Nein. Da war sicher eine Menge Frust dabei. Wir sollten jetzt aber auch im Unterbezirk mit den Streitereien aufhören. Das bringt uns nicht weiter.

Sie selbst haben unlängst den Posten als Juso-Kreisvorsitzender abgegeben, sind seitdem neuer Ortsvereinsvorsitzender in Aschheim. Das spricht für ein stärkeres kommunalpolitisches Engagement.

Ja, natürlich. Wir können ja auch als Jusos nicht nur sagen, was sich ändern muss, sondern müssen dann auch handeln und uns selbst einbringen.

Die SPD muss auch im Kreis und den Ortsvereinen jünger werden?

Unbedingt. Und auch weiblicher. Die Jusos waren früher eher ein in sich geschlossener Kreis, das bricht gerade auf. Und auch aus dem Unterbezirk wird klar signalisiert, dass eine Verjüngung erwünscht ist.

Heißt das für Sie, dass sie auch bei der Kommunalwahl 2020 kandidieren werden?

Für den Gemeinderat in Aschheim auf alle Fälle und eine Kandidatur für den Kreistag wäre für mich sicherlich auch interessant.

Auf welche Themen muss die SPD im Kommunalwahlkampf setzen?

Auf das, was die Menschen hier im Landkreis wirklich bewegt. Der öffentliche Personennahverkehr zum Beispiel. Wie sind Sie heute nach Aschheim gekommen?

Mit dem Auto.

Öffentlich wäre es auch sehr umständlich. Daran müssen wir arbeiten, dass Orte besser angebunden werden, der ÖPNV weiter ausgebaut wird. Und die SPD hat ja auch schon viel erreicht. Es ist maßgeblich unseren Bürgermeistern im Norden und auch Annette Ganssmüller-Maluche zu verdanken, dass es bei der MVV-Tarifreform substantielle Verbesserungen für den Landkreis gegeben hat. Auch wenn wir alle wissen, dass die Reform 2019 nur ein erster Schritt sein kann. Es geht aber auch um die wichtigen Themen Wohnen, Digitalisierung, erneuerbare Energien. Das alles kann die Menschen ansprechen.
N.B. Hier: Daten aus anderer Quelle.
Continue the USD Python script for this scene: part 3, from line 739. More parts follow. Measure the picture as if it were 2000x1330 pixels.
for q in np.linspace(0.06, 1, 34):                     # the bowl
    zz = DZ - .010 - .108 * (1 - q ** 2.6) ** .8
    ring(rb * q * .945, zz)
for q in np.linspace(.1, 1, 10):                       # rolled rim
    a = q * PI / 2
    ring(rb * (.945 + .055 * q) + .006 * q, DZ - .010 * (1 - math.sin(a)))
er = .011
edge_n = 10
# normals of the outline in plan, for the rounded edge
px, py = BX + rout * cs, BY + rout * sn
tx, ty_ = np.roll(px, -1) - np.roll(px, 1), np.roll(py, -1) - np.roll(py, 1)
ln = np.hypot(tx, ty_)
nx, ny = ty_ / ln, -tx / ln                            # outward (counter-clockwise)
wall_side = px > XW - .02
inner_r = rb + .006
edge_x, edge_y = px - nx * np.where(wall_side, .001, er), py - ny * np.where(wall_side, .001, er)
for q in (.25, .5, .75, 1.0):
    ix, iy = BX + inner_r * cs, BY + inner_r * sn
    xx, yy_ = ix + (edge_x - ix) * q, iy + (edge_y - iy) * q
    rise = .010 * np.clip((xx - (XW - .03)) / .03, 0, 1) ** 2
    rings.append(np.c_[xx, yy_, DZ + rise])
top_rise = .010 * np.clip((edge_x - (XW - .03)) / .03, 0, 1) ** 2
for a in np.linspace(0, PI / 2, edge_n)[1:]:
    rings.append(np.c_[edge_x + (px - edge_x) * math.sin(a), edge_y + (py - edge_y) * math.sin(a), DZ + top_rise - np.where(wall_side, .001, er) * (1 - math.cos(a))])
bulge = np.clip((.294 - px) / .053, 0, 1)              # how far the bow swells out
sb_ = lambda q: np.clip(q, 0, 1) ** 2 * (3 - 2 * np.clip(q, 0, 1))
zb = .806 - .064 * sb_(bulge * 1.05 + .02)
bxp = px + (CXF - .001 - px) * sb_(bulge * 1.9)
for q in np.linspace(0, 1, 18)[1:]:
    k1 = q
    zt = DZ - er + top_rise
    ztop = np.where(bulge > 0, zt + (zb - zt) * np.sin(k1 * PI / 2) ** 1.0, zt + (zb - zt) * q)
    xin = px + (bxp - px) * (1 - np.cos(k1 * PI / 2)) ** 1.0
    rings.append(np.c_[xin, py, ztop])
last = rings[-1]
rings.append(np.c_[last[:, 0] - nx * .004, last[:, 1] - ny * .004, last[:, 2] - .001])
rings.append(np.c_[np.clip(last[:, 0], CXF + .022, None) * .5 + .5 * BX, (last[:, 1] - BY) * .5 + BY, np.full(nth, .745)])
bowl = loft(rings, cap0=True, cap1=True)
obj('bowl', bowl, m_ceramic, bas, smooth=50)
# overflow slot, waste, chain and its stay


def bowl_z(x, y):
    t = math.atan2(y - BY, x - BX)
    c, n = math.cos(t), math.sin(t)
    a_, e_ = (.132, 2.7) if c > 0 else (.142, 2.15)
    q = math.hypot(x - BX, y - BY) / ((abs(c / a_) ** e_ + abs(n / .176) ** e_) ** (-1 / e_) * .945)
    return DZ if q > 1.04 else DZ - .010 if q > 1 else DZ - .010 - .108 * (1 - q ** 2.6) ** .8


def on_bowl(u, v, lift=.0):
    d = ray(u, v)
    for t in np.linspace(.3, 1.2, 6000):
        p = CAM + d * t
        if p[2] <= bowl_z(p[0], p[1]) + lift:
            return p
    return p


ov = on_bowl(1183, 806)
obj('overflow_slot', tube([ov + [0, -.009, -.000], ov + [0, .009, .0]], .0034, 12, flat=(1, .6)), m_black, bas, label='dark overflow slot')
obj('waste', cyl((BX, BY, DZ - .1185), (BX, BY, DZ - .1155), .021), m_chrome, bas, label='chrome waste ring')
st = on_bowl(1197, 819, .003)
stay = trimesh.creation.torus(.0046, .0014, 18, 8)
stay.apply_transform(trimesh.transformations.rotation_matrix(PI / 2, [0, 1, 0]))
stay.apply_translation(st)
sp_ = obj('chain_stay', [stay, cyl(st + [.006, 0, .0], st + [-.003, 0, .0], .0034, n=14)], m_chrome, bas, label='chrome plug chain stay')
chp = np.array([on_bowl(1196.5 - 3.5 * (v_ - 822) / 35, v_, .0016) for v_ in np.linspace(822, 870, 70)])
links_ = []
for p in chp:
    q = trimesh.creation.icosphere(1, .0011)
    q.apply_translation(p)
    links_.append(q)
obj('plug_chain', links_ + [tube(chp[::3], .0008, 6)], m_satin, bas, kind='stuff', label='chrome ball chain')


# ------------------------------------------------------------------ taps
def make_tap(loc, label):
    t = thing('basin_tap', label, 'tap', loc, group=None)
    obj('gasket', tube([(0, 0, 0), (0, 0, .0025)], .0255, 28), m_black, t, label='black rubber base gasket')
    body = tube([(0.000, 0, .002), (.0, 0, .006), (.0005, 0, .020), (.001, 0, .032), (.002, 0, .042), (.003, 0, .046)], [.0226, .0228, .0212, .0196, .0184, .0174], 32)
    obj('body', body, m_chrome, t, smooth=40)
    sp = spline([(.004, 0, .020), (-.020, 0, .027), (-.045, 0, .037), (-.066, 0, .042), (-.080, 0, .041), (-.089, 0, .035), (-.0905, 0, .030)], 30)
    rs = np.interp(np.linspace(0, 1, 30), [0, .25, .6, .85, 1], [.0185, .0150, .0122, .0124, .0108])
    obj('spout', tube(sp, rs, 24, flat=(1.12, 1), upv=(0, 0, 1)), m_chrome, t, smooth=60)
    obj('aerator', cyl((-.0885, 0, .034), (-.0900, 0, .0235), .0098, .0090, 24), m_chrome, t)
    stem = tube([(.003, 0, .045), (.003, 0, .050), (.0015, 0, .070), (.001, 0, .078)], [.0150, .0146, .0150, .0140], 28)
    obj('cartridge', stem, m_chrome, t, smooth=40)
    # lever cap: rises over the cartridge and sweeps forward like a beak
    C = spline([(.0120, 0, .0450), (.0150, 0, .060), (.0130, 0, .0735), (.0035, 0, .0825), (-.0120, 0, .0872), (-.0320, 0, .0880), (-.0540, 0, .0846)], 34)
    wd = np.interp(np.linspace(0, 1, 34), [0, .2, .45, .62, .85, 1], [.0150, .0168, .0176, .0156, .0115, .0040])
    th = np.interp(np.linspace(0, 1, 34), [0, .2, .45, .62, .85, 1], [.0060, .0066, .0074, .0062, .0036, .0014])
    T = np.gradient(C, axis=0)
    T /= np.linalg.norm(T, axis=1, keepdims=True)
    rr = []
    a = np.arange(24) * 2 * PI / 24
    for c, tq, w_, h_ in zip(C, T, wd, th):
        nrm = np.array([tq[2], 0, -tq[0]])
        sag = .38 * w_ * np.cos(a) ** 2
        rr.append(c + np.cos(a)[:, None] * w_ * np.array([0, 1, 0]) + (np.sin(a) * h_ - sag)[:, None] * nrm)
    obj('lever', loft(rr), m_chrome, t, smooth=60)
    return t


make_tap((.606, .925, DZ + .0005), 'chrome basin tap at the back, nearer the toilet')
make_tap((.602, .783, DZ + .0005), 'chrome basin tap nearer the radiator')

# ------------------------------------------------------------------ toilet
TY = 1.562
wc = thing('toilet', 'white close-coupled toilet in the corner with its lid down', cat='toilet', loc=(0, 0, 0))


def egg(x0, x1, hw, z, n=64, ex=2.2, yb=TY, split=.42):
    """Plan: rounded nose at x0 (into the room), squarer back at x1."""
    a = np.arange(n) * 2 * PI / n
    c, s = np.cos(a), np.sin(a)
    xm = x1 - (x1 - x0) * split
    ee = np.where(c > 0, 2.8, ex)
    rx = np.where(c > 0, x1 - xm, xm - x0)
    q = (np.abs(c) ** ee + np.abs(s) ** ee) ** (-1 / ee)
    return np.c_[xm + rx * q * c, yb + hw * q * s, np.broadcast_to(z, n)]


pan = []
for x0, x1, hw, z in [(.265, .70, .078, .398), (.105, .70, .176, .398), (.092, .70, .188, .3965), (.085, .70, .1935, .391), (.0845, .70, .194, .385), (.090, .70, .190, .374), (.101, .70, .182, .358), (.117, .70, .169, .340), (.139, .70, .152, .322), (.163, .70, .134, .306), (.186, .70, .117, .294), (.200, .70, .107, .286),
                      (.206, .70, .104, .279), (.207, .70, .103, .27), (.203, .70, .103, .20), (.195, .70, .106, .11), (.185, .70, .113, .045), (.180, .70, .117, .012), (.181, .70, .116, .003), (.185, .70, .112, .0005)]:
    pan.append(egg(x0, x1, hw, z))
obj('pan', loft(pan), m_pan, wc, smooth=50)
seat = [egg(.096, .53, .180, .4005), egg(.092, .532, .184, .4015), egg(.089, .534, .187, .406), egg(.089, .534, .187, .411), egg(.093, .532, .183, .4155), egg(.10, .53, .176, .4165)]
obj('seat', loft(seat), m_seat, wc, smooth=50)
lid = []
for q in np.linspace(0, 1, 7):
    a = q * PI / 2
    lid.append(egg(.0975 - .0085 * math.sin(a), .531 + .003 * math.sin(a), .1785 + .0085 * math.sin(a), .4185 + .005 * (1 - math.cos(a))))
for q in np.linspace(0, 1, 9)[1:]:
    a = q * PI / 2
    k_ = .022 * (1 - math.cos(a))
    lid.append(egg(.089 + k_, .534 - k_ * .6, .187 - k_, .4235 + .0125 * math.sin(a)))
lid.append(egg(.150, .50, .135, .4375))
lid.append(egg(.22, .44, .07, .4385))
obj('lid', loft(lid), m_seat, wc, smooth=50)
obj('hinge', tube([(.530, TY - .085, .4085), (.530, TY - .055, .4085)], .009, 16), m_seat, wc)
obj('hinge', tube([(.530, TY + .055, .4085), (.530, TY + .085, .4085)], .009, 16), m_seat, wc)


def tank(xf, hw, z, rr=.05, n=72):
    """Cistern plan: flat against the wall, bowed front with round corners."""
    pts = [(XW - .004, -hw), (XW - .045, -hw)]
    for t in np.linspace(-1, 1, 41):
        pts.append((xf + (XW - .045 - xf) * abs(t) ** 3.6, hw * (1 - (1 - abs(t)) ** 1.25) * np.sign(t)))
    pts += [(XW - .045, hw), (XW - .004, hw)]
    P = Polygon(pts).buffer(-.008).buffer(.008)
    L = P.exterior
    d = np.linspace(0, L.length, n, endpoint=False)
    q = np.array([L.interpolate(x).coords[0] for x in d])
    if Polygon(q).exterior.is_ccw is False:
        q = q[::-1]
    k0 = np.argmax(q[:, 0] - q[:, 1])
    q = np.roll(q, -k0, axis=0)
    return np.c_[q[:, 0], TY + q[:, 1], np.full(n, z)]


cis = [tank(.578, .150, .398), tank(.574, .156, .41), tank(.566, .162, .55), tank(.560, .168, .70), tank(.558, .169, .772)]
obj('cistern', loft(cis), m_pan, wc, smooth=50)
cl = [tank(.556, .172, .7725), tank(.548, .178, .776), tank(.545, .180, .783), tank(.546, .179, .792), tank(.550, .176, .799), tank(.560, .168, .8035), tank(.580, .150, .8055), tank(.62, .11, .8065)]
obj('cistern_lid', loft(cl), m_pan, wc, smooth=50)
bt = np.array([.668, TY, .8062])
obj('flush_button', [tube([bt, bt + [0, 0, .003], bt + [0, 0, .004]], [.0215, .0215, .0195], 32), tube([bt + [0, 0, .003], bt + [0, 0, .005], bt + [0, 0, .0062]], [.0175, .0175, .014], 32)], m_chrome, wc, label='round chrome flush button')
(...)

Im Jahr 2020 kann es sein, dass sich auch Kommunalpolitiker mit Mandatsträgern der AfD auseinandersetzen müssen. Wie wollen Sie damit umgehen? Die Auseinandersetzung suchen oder die AfD totschweigen?

Totschweigen auf gar keinen Fall. Erst mal muss man ja sagen, dass die AfD auf kommunaler Ebene bei uns bisher so gut wie gar nicht in Erscheinung getreten ist. Ich teile aber nicht die offizielle Position der Jusos, nach der Diskussionsveranstaltungen mit der AfD boykottiert werden, weil man ihr keine Bühne bieten will. Ich bin der Meinung, dass man gezielt auf diese Veranstaltungen gehen und die AfD dort stellen muss. Dann wird man schon sehen, wie wenig an Lösungsansätzen zu hören sein wird.